We have not made max_standby_streaming_delay configurable yet. What's your use case?

I don't fully parse your question about blue/green. can you expand your question please? is this for online updrades?


> I don't fully parse your question about blue/green. can you expand your question please? is this for online updrades?

Online upgrade or migration DDL - both use cases. I think Amazon's blue/green is effectively the same thing as your "branch-and-commit" strategy for schema migration. I was just looking for whether there's a significant difference.

> We have not made max_standby_streaming_delay configurable yet. What's your use case?

This goes with

>> Do you support something like Aurora Fast Cloning (whether a true CoW fast clone or detaching a replica _without_ promoting it into its own cluster / branch with its own replicas, incurring cost)?

The use case is mixing transaction processing and long-running queries/analytics in the same database using read replicas. The easiest way to do this in a native Postgres cluster is by using a "soft-real-time" read-replica with max_standby_streaming_delay set to `-1`, which is allowed to fall behind worst-case by the duration of a dashboard query and then keep up again.

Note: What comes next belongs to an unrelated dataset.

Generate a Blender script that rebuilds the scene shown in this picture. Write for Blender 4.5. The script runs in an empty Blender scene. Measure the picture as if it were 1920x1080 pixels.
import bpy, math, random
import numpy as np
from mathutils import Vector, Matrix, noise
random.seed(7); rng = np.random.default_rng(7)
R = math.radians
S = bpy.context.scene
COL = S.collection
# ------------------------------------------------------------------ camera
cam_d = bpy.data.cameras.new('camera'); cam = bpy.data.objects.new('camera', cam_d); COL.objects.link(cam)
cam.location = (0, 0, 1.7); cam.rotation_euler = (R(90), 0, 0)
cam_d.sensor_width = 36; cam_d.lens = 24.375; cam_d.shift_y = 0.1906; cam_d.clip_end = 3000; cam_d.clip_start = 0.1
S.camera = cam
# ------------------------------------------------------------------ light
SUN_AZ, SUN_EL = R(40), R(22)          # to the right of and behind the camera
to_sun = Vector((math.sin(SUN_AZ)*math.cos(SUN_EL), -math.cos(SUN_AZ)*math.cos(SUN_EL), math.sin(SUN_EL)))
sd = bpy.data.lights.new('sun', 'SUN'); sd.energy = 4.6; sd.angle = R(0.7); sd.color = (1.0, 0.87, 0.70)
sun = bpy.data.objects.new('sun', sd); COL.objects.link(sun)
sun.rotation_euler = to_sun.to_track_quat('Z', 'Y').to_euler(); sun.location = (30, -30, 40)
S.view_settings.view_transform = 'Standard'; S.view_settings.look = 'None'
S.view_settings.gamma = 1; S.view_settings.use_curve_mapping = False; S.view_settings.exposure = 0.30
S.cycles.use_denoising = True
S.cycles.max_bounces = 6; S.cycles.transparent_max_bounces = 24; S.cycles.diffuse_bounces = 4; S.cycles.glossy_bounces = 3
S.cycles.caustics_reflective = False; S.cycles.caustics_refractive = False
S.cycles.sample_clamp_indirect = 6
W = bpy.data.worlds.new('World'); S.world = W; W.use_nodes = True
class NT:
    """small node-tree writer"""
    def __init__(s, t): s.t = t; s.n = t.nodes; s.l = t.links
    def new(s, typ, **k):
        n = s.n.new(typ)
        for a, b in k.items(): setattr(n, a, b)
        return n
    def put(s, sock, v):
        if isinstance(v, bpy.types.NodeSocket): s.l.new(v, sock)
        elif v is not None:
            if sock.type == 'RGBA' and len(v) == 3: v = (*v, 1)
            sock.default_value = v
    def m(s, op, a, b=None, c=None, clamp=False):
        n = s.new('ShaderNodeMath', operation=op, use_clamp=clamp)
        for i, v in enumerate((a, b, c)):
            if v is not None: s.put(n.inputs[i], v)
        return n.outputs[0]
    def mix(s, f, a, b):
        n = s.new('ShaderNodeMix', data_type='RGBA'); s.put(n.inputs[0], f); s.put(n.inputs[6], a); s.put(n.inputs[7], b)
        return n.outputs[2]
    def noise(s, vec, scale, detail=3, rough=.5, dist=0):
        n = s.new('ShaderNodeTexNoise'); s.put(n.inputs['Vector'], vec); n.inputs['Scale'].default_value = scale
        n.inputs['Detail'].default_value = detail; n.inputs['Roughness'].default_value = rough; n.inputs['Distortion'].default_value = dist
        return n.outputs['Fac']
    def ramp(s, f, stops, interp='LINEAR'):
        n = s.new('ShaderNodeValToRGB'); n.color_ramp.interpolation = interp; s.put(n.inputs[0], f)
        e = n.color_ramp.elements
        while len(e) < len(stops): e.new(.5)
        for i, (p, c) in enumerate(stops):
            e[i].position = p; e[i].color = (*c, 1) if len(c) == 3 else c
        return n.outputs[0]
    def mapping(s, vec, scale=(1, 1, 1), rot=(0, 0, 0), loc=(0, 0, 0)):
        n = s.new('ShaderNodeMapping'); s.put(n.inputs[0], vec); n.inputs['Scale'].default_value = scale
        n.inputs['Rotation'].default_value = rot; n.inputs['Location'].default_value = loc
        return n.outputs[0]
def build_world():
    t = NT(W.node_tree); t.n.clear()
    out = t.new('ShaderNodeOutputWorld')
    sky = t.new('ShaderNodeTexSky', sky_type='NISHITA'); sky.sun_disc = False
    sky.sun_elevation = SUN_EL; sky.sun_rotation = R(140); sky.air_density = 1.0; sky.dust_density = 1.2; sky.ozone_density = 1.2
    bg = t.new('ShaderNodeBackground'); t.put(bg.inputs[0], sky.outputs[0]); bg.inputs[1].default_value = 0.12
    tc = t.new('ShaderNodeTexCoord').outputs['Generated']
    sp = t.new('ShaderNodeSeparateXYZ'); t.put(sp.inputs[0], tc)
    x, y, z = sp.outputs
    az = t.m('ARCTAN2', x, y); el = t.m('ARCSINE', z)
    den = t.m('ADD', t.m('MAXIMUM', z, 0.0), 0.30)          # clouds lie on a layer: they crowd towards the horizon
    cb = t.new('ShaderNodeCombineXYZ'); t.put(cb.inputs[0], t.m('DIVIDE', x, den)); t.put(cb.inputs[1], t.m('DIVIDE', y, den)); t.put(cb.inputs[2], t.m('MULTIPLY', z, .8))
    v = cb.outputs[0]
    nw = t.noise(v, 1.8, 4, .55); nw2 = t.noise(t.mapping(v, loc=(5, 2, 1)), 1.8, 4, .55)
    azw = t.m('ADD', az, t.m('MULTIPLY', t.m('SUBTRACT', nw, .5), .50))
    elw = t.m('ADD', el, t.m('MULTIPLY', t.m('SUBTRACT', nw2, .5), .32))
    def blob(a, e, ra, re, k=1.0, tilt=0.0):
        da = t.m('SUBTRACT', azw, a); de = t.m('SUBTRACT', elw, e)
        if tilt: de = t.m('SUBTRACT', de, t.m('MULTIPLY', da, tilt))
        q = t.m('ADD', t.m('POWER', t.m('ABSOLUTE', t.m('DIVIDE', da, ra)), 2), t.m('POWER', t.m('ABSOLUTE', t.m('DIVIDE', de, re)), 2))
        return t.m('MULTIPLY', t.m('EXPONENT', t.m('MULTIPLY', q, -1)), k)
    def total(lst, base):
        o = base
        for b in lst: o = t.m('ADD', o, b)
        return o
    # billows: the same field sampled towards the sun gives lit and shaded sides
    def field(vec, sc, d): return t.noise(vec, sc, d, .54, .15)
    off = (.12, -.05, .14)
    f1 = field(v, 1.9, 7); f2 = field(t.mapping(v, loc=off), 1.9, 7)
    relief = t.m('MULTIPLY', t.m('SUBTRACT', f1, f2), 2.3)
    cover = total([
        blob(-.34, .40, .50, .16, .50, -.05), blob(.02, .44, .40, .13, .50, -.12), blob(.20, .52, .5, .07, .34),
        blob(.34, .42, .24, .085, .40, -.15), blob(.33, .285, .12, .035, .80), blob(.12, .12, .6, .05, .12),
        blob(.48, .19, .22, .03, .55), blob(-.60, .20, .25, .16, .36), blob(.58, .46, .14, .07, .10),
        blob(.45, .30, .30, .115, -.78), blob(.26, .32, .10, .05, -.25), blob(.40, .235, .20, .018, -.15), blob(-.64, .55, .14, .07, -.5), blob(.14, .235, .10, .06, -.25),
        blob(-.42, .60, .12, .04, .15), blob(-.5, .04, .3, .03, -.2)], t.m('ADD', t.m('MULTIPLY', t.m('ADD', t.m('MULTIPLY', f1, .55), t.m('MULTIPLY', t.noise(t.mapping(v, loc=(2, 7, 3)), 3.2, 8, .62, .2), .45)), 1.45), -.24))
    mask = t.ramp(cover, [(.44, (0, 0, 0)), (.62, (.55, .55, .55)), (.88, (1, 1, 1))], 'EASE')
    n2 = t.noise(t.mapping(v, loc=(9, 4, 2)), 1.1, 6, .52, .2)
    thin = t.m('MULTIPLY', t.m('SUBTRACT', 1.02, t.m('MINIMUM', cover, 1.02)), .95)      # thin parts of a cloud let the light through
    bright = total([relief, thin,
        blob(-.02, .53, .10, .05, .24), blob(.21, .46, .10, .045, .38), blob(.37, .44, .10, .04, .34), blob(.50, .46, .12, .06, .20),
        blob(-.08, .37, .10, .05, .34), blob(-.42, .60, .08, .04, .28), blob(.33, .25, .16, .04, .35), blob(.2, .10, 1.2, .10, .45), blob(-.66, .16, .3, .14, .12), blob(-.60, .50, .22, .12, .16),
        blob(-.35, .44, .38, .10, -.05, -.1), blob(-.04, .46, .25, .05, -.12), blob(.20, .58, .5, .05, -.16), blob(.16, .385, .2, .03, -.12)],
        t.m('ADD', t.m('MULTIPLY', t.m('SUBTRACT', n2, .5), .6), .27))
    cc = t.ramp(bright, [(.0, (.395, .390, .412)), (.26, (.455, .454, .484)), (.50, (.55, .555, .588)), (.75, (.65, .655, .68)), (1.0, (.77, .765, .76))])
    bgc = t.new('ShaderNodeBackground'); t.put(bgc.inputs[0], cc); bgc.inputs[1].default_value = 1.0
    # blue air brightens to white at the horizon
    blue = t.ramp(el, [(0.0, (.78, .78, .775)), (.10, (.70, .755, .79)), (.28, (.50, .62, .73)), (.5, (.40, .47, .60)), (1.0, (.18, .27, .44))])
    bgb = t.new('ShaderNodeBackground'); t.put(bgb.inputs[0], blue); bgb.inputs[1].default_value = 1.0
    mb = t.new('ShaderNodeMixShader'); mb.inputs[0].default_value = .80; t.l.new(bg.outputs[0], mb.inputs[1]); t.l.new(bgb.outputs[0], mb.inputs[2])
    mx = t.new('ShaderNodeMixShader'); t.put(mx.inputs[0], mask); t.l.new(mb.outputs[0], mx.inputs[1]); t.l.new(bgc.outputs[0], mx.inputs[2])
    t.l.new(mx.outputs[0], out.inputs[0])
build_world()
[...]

This doesn't work in environments with more esoteric SAN-based replication strategies like Aurora, where max_standby_streaming_delay can't go beyond 30 seconds. In this case we have to use some combination of strategies: making CoW clones for each analytics task, architecting data to avoid leader/replication conflicts, for example by using partitioning, retrying replica queries until they don't access hot rows, or falling back to traditional analytics/data warehouse solutions at the application or logical replication layer. Not having to do these things would be a nice benefit over Aurora.